#### [DATA SHOWN]

──────

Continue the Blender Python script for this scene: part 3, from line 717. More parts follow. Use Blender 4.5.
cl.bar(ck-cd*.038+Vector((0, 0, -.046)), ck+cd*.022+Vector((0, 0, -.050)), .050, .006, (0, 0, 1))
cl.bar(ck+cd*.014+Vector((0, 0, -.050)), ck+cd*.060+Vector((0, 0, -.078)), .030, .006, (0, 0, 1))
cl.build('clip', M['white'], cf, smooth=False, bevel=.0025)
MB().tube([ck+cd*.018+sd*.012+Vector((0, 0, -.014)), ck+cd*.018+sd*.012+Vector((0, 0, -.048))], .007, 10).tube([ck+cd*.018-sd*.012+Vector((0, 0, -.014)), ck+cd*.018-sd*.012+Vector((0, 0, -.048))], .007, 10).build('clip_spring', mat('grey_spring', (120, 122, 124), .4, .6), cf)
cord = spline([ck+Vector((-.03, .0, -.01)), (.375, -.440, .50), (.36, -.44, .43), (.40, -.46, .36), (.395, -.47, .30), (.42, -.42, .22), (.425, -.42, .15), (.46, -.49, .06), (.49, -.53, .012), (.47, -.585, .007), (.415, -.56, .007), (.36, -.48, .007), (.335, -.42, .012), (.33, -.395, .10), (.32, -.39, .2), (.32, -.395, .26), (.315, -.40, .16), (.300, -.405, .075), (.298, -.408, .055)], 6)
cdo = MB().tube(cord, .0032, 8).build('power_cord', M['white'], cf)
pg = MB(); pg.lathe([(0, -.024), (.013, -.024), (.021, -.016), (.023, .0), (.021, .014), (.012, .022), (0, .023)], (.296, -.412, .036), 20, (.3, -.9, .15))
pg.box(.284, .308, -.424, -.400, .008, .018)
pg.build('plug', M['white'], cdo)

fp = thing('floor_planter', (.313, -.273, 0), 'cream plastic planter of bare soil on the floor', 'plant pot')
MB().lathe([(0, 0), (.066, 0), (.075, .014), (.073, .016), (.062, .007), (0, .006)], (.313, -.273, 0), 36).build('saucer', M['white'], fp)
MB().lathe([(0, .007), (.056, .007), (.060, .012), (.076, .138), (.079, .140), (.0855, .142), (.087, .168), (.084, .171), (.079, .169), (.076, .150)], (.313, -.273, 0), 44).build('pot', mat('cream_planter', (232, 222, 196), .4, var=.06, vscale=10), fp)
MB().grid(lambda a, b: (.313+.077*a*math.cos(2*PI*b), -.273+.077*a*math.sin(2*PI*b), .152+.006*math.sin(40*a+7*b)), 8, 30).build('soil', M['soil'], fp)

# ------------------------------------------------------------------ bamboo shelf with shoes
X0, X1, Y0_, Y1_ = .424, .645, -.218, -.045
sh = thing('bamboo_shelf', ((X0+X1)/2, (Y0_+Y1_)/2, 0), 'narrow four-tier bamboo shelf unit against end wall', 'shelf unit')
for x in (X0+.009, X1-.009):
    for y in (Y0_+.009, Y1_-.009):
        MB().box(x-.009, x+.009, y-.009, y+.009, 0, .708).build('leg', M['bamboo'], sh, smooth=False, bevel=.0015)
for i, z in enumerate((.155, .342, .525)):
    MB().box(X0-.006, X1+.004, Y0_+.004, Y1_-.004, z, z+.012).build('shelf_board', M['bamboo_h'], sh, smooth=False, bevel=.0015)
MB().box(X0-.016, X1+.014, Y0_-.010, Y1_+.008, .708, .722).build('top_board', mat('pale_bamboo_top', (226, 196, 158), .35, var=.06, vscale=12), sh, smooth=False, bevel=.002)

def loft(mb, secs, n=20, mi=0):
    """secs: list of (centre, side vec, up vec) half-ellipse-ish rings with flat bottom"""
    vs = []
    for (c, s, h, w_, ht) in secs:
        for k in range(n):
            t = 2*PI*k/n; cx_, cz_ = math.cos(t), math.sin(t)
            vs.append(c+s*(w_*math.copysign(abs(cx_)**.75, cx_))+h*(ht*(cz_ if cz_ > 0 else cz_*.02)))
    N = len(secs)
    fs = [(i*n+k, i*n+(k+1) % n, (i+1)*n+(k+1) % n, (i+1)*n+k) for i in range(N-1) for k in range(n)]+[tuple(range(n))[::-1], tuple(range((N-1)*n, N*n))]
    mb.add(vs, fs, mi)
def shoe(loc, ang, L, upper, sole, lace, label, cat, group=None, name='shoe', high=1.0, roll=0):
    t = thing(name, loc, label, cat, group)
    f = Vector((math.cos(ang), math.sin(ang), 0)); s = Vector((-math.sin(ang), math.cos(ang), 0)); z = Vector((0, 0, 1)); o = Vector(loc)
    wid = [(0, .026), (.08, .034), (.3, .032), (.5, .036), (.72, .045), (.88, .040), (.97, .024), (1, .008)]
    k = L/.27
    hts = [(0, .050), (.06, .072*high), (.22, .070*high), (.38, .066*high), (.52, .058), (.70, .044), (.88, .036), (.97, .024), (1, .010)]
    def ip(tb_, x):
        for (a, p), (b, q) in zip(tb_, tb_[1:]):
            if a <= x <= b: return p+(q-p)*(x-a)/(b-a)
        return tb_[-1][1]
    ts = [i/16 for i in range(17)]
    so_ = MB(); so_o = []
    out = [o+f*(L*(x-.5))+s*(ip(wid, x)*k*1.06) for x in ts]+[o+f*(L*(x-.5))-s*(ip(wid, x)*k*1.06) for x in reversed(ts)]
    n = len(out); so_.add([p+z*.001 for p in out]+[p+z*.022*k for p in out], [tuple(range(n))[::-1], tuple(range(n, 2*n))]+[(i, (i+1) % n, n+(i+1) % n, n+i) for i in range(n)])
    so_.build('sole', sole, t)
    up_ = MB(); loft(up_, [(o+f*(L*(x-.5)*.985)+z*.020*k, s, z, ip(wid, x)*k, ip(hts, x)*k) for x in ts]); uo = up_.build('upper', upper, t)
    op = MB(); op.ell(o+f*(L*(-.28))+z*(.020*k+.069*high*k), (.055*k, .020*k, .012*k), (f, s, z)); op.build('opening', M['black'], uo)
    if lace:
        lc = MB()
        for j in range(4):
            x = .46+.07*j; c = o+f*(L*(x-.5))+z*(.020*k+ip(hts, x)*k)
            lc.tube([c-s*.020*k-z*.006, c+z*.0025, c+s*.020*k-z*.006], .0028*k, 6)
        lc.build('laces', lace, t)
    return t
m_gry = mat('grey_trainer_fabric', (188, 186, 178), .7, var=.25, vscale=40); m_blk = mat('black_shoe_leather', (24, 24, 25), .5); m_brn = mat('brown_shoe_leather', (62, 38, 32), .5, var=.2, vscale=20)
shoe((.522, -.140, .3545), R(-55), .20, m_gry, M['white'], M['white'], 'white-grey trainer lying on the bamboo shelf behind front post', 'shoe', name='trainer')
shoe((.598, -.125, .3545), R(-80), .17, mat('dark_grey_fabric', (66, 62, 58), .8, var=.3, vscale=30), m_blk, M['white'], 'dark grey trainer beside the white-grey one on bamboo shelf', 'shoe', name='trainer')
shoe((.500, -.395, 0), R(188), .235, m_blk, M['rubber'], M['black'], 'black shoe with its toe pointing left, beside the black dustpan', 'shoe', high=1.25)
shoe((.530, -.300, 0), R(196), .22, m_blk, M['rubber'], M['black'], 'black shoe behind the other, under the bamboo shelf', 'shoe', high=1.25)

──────

#### [YOUR OBJECTIVE]
Reproduce the data shown above exactly.

#### [RESPONSE]
Continue the Blender Python script for this scene: part 3, from line 717. More parts follow. Use Blender 4.5.
cl.bar(ck-cd*.038+Vector((0, 0, -.046)), ck+cd*.022+Vector((0, 0, -.050)), .050, .006, (0, 0, 1))
cl.bar(ck+cd*.014+Vector((0, 0, -.050)), ck+cd*.060+Vector((0, 0, -.078)), .030, .006, (0, 0, 1))
cl.build('clip', M['white'], cf, smooth=False, bevel=.0025)
MB().tube([ck+cd*.018+sd*.012+Vector((0, 0, -.014)), ck+cd*.018+sd*.012+Vector((0, 0, -.048))], .007, 10).tube([ck+cd*.018-sd*.012+Vector((0, 0, -.014)), ck+cd*.018-sd*.012+Vector((0, 0, -.048))], .007, 10).build('clip_spring', mat('grey_spring', (120, 122, 124), .4, .6), cf)
cord = spline([ck+Vector((-.03, .0, -.01)), (.375, -.440, .50), (.36, -.44, .43), (.40, -.46, .36), (.395, -.47, .30), (.42, -.42, .22), (.425, -.42, .15), (.46, -.49, .06), (.49, -.53, .012), (.47, -.585, .007), (.415, -.56, .007), (.36, -.48, .007), (.335, -.42, .012), (.33, -.395, .10), (.32, -.39, .2), (.32, -.395, .26), (.315, -.40, .16), (.300, -.405, .075), (.298, -.408, .055)], 6)
cdo = MB().tube(cord, .0032, 8).build('power_cord', M['white'], cf)
pg = MB(); pg.lathe([(0, -.024), (.013, -.024), (.021, -.016), (.023, .0), (.021, .014), (.012, .022), (0, .023)], (.296, -.412, .036), 20, (.3, -.9, .15))
pg.box(.284, .308, -.424, -.400, .008, .018)
pg.build('plug', M['white'], cdo)

fp = thing('floor_planter', (.313, -.273, 0), 'cream plastic planter of bare soil on the floor', 'plant pot')
MB().lathe([(0, 0), (.066, 0), (.075, .014), (.073, .016), (.062, .007), (0, .006)], (.313, -.273, 0), 36).build('saucer', M['white'], fp)
MB().lathe([(0, .007), (.056, .007), (.060, .012), (.076, .138), (.079, .140), (.0855, .142), (.087, .168), (.084, .171), (.079, .169), (.076, .150)], (.313, -.273, 0), 44).build('pot', mat('cream_planter', (232, 222, 196), .4, var=.06, vscale=10), fp)
MB().grid(lambda a, b: (.313+.077*a*math.cos(2*PI*b), -.273+.077*a*math.sin(2*PI*b), .152+.006*math.sin(40*a+7*b)), 8, 30).build('soil', M['soil'], fp)

# ------------------------------------------------------------------ bamboo shelf with shoes
X0, X1, Y0_, Y1_ = .424, .645, -.218, -.045
sh = thing('bamboo_shelf', ((X0+X1)/2, (Y0_+Y1_)/2, 0), 'narrow four-tier bamboo shelf unit against end wall', 'shelf unit')
for x in (X0+.009, X1-.009):
    for y in (Y0_+.009, Y1_-.009):
        MB().box(x-.009, x+.009, y-.009, y+.009, 0, .708).build('leg', M['bamboo'], sh, smooth=False, bevel=.0015)
for i, z in enumerate((.155, .342, .525)):
    MB().box(X0-.006, X1+.004, Y0_+.004, Y1_-.004, z, z+.012).build('shelf_board', M['bamboo_h'], sh, smooth=False, bevel=.0015)
MB().box(X0-.016, X1+.014, Y0_-.010, Y1_+.008, .708, .722).build('top_board', mat('pale_bamboo_top', (226, 196, 158), .35, var=.06, vscale=12), sh, smooth=False, bevel=.002)

def loft(mb, secs, n=20, mi=0):
    """secs: list of (centre, side vec, up vec) half-ellipse-ish rings with flat bottom"""
    vs = []
    for (c, s, h, w_, ht) in secs:
        for k in range(n):
            t = 2*PI*k/n; cx_, cz_ = math.cos(t), math.sin(t)
            vs.append(c+s*(w_*math.copysign(abs(cx_)**.75, cx_))+h*(ht*(cz_ if cz_ > 0 else cz_*.02)))
    N = len(secs)
    fs = [(i*n+k, i*n+(k+1) % n, (i+1)*n+(k+1) % n, (i+1)*n+k) for i in range(N-1) for k in range(n)]+[tuple(range(n))[::-1], tuple(range((N-1)*n, N*n))]
    mb.add(vs, fs, mi)
def shoe(loc, ang, L, upper, sole, lace, label, cat, group=None, name='shoe', high=1.0, roll=0):
    t = thing(name, loc, label, cat, group)
    f = Vector((math.cos(ang), math.sin(ang), 0)); s = Vector((-math.sin(ang), math.cos(ang), 0)); z = Vector((0, 0, 1)); o = Vector(loc)
    wid = [(0, .026), (.08, .034), (.3, .032), (.5, .036), (.72, .045), (.88, .040), (.97, .024), (1, .008)]
    k = L/.27
    hts = [(0, .050), (.06, .072*high), (.22, .070*high), (.38, .066*high), (.52, .058), (.70, .044), (.88, .036), (.97, .024), (1, .010)]
    def ip(tb_, x):
        for (a, p), (b, q) in zip(tb_, tb_[1:]):
            if a <= x <= b: return p+(q-p)*(x-a)/(b-a)
        return tb_[-1][1]
    ts = [i/16 for i in range(17)]
    so_ = MB(); so_o = []
    out = [o+f*(L*(x-.5))+s*(ip(wid, x)*k*1.06) for x in ts]+[o+f*(L*(x-.5))-s*(ip(wid, x)*k*1.06) for x in reversed(ts)]
    n = len(out); so_.add([p+z*.001 for p in out]+[p+z*.022*k for p in out], [tuple(range(n))[::-1], tuple(range(n, 2*n))]+[(i, (i+1) % n, n+(i+1) % n, n+i) for i in range(n)])
    so_.build('sole', sole, t)
    up_ = MB(); loft(up_, [(o+f*(L*(x-.5)*.985)+z*.020*k, s, z, ip(wid, x)*k, ip(hts, x)*k) for x in ts]); uo = up_.build('upper', upper, t)
    op = MB(); op.ell(o+f*(L*(-.28))+z*(.020*k+.069*high*k), (.055*k, .020*k, .012*k), (f, s, z)); op.build('opening', M['black'], uo)
    if lace:
        lc = MB()
        for j in range(4):
            x = .46+.07*j; c = o+f*(L*(x-.5))+z*(.020*k+ip(hts, x)*k)
            lc.tube([c-s*.020*k-z*.006, c+z*.0025, c+s*.020*k-z*.006], .0028*k, 6)
        lc.build('laces', lace, t)
    return t
m_gry = mat('grey_trainer_fabric', (188, 186, 178), .7, var=.25, vscale=40); m_blk = mat('black_shoe_leather', (24, 24, 25), .5); m_brn = mat('brown_shoe_leather', (62, 38, 32), .5, var=.2, vscale=20)
shoe((.522, -.140, .3545), R(-55), .20, m_gry, M['white'], M['white'], 'white-grey trainer lying on the bamboo shelf behind front post', 'shoe', name='trainer')
shoe((.598, -.125, .3545), R(-80), .17, mat('dark_grey_fabric', (66, 62, 58), .8, var=.3, vscale=30), m_blk, M['white'], 'dark grey trainer beside the white-grey one on bamboo shelf', 'shoe', name='trainer')
shoe((.500, -.395, 0), R(188), .235, m_blk, M['rubber'], M['black'], 'black shoe with its toe pointing left, beside the black dustpan', 'shoe', high=1.25)
shoe((.530, -.300, 0), R(196), .22, m_blk, M['rubber'], M['black'], 'black shoe behind the other, under the bamboo shelf', 'shoe', high=1.25)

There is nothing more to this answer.